ストフェル・バンドーンはアメリカGPを完走したものの、パワーエフェクトが小さい翌ブラジルと最終アブダビでのリスクヘッジのために、苦手意識のあるメキシコで予めグリッド降格を消化すべくエンジン交換を実施した。だが、交換したばかりの最新版エンジンにFP1でトラブルが発生、8月のベルギーGPで使用した旧型エンジンへの載せ替えを強いられた。

中村によれば、バンドーンの予期せぬ交換はあくまでも予防措置であり、大きな問題はなくパワーユニットそのものにダメージはない事が確認されたという。マクラーレン・ホンダ勢はフェルナンド・アロンソがFP2で7番手につけ誰もが予想だにしない好スタートを切った。それだけに、グリッド降格ペナルティによるハンデが悔やまれる。

バンドーンのエンジンにダメージはない

中村 聡ホンダF1 チーフエンジニア

今日は両ドライバーが新しいパワーユニットでセッションに臨みました。

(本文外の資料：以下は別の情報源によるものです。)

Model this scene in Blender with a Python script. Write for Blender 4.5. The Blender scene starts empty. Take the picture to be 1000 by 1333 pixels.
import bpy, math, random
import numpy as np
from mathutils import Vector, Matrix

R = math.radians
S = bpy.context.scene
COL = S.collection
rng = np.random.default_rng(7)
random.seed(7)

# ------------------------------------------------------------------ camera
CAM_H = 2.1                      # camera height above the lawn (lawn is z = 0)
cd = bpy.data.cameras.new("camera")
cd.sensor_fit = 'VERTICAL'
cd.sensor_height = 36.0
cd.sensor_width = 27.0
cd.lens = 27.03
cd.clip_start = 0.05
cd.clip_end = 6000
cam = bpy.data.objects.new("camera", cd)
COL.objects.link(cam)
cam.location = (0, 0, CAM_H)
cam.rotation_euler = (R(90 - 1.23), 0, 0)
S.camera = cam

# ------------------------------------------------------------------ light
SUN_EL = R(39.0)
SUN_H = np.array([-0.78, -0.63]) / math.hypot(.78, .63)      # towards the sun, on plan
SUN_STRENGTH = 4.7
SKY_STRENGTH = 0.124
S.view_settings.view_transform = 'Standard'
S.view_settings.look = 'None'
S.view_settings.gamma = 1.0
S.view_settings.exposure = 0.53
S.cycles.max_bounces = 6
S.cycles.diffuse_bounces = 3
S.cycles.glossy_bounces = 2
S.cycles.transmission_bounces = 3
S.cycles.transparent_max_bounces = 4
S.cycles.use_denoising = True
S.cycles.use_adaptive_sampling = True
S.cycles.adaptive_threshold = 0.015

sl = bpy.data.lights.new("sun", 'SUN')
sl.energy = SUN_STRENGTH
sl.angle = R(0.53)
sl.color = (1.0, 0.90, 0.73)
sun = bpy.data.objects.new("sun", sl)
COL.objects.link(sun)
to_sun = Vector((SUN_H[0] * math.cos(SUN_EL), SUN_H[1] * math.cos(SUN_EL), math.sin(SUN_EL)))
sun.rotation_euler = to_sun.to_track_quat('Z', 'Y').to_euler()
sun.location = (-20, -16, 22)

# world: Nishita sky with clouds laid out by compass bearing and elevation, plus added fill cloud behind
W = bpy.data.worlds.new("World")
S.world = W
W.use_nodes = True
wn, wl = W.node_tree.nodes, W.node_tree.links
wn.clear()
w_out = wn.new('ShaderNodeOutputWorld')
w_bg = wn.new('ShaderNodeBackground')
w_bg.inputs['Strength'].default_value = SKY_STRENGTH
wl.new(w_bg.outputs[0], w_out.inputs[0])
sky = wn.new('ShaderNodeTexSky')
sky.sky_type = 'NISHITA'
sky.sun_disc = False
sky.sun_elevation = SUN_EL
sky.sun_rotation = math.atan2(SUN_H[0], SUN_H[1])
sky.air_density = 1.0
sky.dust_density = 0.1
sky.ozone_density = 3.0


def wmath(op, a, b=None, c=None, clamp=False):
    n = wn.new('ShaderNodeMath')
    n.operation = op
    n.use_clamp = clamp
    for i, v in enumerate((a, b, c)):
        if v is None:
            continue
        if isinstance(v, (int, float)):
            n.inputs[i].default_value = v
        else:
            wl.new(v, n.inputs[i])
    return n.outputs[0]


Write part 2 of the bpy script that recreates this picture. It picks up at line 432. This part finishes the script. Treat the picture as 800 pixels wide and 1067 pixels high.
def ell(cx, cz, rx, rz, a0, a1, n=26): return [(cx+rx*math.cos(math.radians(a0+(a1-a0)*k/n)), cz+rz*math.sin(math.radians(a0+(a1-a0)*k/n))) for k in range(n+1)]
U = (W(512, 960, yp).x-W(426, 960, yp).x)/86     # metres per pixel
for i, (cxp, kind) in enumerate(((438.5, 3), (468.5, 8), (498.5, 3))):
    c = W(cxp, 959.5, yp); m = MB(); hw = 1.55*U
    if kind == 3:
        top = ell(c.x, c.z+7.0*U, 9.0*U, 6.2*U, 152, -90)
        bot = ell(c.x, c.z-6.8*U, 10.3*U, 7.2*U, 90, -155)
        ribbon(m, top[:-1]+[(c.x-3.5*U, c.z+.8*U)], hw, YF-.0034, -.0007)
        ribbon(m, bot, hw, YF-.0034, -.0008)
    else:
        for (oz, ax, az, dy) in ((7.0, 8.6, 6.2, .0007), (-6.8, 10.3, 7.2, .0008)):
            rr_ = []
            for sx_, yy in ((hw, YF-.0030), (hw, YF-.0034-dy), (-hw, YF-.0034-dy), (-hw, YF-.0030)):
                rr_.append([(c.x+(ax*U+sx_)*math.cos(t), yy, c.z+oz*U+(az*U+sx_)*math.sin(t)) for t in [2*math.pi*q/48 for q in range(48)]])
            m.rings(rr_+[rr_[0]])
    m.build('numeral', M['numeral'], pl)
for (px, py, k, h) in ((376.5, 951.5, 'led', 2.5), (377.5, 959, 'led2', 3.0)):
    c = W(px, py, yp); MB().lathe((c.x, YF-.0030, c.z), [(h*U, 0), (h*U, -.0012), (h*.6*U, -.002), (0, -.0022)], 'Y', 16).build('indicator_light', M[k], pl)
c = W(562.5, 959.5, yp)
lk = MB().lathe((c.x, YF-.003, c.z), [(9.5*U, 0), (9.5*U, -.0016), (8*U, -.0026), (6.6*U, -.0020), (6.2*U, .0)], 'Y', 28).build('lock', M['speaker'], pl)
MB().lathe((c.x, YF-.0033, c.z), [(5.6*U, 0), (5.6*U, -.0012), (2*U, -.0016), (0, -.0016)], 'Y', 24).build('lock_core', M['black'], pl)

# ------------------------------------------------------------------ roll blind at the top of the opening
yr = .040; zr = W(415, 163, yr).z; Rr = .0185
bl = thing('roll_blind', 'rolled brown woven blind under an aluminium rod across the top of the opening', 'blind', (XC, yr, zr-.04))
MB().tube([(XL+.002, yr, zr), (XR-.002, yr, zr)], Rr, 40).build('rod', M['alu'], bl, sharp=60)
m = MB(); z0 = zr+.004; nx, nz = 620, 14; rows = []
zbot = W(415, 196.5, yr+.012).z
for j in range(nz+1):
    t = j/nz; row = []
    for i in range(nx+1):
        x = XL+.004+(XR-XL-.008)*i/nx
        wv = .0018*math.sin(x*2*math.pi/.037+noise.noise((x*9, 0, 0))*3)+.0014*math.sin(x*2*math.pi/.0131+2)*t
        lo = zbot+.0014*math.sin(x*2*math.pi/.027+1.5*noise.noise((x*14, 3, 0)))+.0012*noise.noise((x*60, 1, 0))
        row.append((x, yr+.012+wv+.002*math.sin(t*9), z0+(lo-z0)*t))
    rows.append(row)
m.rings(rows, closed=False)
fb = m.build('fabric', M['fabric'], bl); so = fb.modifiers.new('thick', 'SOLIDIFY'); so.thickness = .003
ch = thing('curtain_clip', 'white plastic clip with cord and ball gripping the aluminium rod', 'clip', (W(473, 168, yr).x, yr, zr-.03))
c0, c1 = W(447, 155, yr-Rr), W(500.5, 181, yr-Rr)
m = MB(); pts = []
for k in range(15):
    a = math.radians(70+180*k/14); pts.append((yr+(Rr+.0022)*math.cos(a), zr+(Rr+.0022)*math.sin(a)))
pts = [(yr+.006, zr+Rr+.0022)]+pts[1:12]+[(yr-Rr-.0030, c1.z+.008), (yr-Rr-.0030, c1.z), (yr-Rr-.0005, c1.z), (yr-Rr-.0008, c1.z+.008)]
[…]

先週のアメリカGPでMGU-Hに問題が発生したため、我々はフェルナンドのパワーユニットを交換することにしました。また、ブラジルとアブダビの最後の2レースでの信頼性を確実なものとするために、戦略的な観点からストフェルのパワーユニットも変更しています。

今日の2回のフリー走行で、フェルナンドはスケジュールに従ってプログラムを完了しました。メキシコシティは標高2,200mに位置しており空気が薄い事で知られています。このような状況下でパワーユニットの出力を引き出す事は難しいため、メキシコGPは厳しいチャレンジになる事を覚悟していました。ですが、フェルナンドが今日見せてくれたパフォーマンスは、競争力という点で励みになるものでした。

FP1の序盤に潜在的な問題がデータ上で発見されたため、予防策としてストフェルのパワーユニットを交換することにしました。セッション時間の大半を失ってしまいフラストレーションが溜まりましたが、問題は極めて軽微でありPUにダメージはありませんでした。結果的に、ストフェルはFP2で32周を走破し計画していたプログラムを挽回することができました。

両方のマシンが日曜のレースをグリッド後方からスタートしなくてはならないのは残念ですが、レースで何が起こるか分かりません。明日のセッションでは、引き続きロングランのための準備に焦点を当てていきます。